Data to use.
-------

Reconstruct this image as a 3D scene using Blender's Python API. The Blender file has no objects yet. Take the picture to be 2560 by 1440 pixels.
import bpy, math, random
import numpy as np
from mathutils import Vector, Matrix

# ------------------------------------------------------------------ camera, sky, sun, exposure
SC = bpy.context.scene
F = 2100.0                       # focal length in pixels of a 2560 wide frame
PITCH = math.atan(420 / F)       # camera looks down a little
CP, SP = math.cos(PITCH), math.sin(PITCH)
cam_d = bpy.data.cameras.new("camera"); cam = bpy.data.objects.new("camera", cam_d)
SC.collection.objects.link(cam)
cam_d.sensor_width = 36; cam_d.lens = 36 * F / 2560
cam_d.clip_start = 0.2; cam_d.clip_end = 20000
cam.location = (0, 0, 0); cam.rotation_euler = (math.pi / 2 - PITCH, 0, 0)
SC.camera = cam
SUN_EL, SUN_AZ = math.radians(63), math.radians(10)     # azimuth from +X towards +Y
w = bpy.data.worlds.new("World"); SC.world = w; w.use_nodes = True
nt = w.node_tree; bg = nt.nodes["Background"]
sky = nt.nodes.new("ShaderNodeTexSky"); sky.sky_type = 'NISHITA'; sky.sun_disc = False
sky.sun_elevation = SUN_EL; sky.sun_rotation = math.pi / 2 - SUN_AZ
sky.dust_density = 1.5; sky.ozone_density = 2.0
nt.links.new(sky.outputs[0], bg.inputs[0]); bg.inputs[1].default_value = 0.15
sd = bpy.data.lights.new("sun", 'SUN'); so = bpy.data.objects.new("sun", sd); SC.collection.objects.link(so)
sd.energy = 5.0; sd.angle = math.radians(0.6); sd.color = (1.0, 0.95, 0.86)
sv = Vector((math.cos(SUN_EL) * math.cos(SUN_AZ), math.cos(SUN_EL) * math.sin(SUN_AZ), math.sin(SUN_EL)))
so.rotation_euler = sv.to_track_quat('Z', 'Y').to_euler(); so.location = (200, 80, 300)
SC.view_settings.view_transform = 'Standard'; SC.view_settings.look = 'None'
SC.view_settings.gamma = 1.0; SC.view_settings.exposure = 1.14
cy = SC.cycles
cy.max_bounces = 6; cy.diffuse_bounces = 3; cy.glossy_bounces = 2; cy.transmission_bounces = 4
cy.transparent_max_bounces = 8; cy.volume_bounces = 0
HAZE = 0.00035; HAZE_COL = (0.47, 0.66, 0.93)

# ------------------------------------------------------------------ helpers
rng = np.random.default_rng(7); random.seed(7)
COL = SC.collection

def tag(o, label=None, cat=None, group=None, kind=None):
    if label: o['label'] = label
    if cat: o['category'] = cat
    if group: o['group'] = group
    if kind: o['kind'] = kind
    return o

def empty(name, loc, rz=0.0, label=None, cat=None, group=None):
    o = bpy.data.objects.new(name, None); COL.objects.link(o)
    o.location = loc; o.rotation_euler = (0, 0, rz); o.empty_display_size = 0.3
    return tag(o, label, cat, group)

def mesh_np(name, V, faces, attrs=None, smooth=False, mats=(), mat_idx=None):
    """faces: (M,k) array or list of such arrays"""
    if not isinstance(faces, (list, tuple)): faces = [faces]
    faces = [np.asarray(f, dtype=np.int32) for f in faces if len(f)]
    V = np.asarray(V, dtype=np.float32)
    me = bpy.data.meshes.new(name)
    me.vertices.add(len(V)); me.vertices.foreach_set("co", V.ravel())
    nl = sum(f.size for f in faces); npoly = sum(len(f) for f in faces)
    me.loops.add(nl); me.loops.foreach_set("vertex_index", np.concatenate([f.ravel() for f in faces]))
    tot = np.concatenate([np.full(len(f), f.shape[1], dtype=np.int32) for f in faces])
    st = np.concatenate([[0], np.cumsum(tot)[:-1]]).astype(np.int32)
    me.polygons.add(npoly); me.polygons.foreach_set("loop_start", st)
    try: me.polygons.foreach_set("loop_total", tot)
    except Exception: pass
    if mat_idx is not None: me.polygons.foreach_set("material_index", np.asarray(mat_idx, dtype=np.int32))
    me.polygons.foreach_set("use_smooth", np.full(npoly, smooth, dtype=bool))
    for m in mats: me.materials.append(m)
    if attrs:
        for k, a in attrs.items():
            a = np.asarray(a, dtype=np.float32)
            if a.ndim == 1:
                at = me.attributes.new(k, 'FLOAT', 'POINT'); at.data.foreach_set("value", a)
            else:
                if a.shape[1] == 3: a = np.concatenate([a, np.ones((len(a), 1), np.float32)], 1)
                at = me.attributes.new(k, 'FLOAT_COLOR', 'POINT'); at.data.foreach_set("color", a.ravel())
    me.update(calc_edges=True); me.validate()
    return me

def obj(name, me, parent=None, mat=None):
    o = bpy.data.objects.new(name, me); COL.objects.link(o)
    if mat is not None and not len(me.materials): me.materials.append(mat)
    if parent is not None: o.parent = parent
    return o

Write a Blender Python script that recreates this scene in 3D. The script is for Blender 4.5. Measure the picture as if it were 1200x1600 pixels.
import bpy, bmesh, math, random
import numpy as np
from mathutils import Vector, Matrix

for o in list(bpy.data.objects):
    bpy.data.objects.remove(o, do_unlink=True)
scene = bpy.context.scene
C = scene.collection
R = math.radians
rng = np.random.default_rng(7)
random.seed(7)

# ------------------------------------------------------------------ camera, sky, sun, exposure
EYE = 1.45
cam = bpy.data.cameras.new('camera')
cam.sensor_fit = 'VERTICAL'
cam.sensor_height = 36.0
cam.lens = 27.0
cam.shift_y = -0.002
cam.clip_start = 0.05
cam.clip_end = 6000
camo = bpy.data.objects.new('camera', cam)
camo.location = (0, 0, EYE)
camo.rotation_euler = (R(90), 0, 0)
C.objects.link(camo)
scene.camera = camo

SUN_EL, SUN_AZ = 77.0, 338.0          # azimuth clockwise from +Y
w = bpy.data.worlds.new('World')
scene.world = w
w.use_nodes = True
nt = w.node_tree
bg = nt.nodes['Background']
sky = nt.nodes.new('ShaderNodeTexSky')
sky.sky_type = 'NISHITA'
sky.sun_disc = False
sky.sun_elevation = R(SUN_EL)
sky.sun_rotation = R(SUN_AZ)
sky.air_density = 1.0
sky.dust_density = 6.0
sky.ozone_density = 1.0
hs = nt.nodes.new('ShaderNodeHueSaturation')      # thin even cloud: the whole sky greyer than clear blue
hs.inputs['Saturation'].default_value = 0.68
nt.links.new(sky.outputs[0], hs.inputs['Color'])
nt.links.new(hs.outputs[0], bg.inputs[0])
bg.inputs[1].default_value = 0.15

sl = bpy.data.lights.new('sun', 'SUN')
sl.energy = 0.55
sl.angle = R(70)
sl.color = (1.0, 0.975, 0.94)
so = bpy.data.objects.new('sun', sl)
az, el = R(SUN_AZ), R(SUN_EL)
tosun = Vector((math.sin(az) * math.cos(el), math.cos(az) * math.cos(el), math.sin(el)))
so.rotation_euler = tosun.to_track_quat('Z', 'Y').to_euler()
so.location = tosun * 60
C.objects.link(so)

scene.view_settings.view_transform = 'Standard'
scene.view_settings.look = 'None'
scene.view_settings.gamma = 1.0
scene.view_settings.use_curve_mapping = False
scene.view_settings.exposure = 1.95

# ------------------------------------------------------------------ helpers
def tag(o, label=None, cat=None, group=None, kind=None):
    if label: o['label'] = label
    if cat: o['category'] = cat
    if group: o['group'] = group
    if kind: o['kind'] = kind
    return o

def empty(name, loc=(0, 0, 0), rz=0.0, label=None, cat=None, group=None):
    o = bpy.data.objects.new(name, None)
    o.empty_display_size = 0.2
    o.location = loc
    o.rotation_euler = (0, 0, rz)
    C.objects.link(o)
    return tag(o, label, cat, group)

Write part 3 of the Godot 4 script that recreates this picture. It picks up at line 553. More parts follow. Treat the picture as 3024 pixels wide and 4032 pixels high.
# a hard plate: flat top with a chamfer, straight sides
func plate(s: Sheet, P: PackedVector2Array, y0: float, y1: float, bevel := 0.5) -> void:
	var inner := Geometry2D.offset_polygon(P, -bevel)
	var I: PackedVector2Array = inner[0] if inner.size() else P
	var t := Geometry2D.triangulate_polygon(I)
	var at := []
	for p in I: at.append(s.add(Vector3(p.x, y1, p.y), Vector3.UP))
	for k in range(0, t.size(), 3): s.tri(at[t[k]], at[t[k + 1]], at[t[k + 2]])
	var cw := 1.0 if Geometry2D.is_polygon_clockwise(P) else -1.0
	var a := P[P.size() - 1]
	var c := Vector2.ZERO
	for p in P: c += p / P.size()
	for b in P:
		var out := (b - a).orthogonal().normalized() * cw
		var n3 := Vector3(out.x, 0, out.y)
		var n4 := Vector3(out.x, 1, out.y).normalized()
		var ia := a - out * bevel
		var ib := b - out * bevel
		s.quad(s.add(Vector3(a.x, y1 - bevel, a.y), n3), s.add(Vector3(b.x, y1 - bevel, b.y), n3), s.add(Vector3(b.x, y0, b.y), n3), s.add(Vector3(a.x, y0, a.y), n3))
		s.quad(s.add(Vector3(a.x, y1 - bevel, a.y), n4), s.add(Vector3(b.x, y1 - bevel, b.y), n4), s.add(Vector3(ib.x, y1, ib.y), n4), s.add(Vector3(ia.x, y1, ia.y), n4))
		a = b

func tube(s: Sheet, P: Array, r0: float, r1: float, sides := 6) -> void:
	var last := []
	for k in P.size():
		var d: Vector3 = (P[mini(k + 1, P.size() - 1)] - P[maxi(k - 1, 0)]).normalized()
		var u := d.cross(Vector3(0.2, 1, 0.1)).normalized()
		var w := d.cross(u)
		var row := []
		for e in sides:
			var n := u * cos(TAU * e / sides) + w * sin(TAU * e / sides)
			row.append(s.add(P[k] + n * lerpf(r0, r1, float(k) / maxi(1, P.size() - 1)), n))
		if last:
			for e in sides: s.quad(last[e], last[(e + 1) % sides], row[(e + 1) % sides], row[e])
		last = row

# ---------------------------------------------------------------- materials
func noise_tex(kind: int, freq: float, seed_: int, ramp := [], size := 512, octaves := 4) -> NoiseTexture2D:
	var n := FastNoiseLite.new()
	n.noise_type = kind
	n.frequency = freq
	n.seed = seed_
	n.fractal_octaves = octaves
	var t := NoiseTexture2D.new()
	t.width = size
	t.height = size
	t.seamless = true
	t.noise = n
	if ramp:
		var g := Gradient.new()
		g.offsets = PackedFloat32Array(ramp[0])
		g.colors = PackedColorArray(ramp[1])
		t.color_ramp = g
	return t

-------

Required task. List all lines from the entries that include the word "pixels".

Written answer.
Reconstruct this image as a 3D scene using Blender's Python API. The Blender file has no objects yet. Take the picture to be 2560 by 1440 pixels.
F = 2100.0                       # focal length in pixels of a 2560 wide frame
Write a Blender Python script that recreates this scene in 3D. The script is for Blender 4.5. Measure the picture as if it were 1200x1600 pixels.
Write part 3 of the Godot 4 script that recreates this picture. It picks up at line 553. More parts follow. Treat the picture as 3024 pixels wide and 4032 pixels high.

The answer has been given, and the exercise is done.